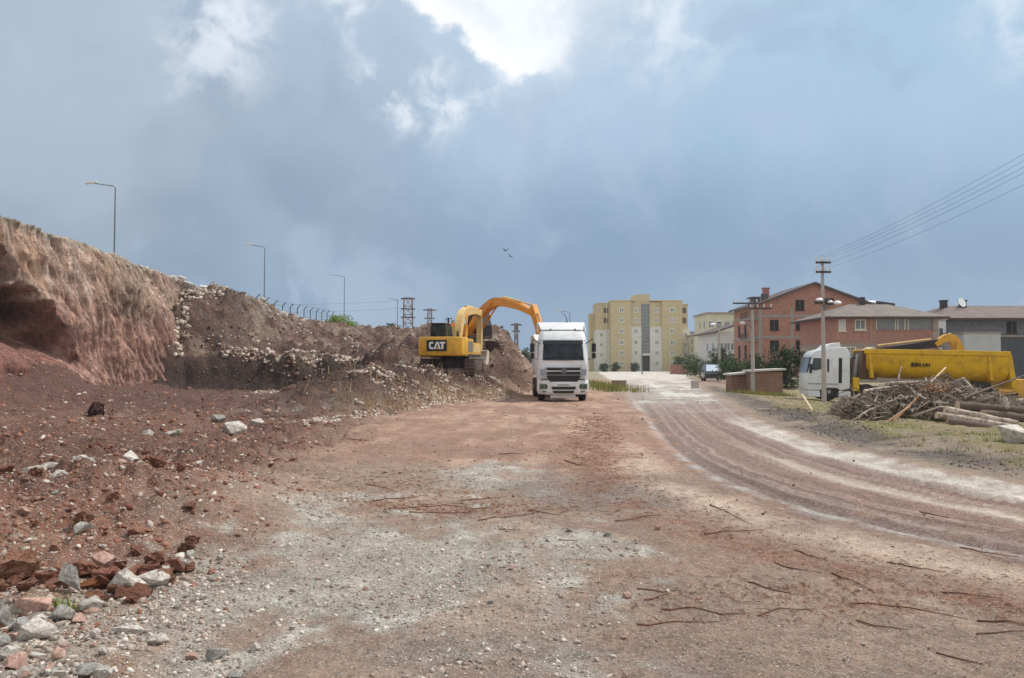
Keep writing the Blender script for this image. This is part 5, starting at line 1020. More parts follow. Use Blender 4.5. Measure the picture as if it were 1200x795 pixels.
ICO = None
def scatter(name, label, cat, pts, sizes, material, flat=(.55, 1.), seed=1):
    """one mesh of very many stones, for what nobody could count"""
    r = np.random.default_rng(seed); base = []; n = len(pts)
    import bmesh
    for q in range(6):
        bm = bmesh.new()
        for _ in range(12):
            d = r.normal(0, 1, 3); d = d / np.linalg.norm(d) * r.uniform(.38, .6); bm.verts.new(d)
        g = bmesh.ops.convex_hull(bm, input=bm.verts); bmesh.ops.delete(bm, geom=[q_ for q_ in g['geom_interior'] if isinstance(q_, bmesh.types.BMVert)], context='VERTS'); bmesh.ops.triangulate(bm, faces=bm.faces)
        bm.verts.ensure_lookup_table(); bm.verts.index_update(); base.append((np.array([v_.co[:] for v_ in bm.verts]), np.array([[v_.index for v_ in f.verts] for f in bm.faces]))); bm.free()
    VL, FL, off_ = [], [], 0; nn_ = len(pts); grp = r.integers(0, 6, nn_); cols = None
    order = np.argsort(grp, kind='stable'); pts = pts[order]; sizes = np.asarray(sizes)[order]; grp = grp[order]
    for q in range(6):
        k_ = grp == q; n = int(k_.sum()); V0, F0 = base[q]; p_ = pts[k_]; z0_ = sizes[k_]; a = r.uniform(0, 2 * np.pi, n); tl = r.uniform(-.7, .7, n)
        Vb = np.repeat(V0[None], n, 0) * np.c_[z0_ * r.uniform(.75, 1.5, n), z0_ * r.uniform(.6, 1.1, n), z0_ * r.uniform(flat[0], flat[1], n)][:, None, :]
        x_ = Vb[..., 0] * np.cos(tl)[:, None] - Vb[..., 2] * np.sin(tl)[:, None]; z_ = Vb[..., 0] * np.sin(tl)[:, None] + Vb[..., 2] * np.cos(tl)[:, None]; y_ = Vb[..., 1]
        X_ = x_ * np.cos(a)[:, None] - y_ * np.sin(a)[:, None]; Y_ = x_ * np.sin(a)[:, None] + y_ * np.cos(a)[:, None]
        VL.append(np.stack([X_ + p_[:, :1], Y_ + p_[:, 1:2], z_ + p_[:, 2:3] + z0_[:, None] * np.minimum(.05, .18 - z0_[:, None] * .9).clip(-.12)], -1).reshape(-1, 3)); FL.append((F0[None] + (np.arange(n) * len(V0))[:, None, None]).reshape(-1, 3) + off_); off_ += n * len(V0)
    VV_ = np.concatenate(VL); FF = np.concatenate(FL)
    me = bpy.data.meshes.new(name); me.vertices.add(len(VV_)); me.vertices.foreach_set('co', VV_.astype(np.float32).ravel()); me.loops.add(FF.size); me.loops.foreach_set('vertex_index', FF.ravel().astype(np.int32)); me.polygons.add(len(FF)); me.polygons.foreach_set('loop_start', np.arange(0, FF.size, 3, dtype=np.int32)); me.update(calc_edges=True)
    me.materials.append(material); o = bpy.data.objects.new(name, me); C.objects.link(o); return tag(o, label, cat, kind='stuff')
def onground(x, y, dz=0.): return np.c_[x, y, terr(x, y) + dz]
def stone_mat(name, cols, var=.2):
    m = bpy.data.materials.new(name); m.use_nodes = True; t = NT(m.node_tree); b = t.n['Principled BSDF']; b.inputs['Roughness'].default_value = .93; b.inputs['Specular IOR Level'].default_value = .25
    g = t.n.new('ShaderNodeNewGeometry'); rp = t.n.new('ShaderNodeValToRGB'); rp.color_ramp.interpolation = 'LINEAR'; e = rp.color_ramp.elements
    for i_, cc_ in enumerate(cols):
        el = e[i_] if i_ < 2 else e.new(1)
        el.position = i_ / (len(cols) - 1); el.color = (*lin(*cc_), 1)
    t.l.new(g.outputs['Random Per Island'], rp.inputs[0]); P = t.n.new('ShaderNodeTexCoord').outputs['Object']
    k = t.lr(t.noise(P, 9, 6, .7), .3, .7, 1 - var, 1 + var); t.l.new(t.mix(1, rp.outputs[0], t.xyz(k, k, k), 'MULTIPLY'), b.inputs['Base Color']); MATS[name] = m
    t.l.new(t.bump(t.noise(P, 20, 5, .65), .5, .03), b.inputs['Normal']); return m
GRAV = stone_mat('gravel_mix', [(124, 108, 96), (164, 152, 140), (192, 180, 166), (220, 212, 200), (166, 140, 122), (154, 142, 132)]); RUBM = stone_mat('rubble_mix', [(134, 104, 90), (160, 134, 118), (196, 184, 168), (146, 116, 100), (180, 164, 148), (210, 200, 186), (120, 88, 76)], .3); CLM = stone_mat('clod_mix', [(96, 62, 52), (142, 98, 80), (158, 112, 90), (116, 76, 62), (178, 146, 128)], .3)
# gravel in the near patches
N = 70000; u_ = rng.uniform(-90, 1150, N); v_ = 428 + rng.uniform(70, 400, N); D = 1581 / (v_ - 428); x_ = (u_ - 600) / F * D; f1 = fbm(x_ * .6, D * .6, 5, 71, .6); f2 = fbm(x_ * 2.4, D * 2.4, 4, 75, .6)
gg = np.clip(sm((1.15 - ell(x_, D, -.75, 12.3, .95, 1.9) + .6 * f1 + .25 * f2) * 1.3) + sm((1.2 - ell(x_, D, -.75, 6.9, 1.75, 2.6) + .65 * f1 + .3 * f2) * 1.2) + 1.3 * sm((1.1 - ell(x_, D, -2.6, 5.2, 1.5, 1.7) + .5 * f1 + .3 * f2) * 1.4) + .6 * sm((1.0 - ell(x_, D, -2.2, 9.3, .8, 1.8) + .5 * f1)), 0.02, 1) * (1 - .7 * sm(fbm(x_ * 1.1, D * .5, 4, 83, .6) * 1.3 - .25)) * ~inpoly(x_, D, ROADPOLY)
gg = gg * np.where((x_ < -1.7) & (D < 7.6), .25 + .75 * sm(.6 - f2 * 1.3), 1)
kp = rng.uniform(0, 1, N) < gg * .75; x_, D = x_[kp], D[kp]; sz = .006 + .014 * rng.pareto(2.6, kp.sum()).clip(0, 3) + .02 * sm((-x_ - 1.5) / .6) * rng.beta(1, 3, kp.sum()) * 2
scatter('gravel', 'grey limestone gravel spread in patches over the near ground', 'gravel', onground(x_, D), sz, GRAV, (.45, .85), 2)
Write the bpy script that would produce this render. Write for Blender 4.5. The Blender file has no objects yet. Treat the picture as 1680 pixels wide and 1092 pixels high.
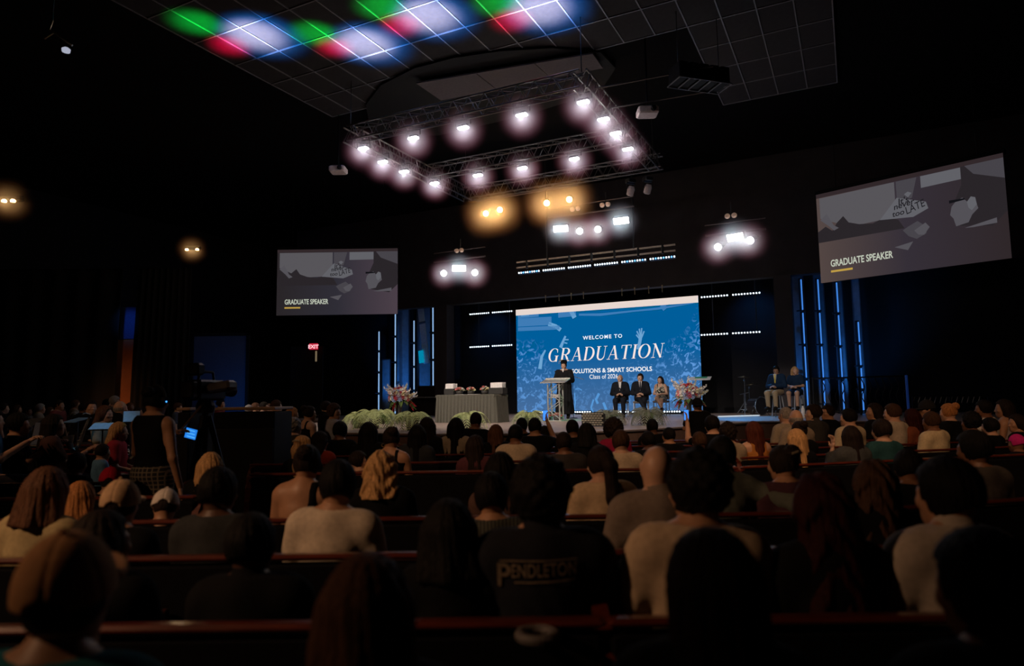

Task details >> Write out every line of the entries that holds the word "objects".

Worked solution >>
    me.materials.append(material); o = bpy.data.objects.new(name, me); C.objects.link(o); return tag(o, label, cat, kind='stuff')
Write the bpy script that would produce this render. Write for Blender 4.5. The Blender file has no objects yet. Treat the picture as 1680 pixels wide and 1092 pixels high.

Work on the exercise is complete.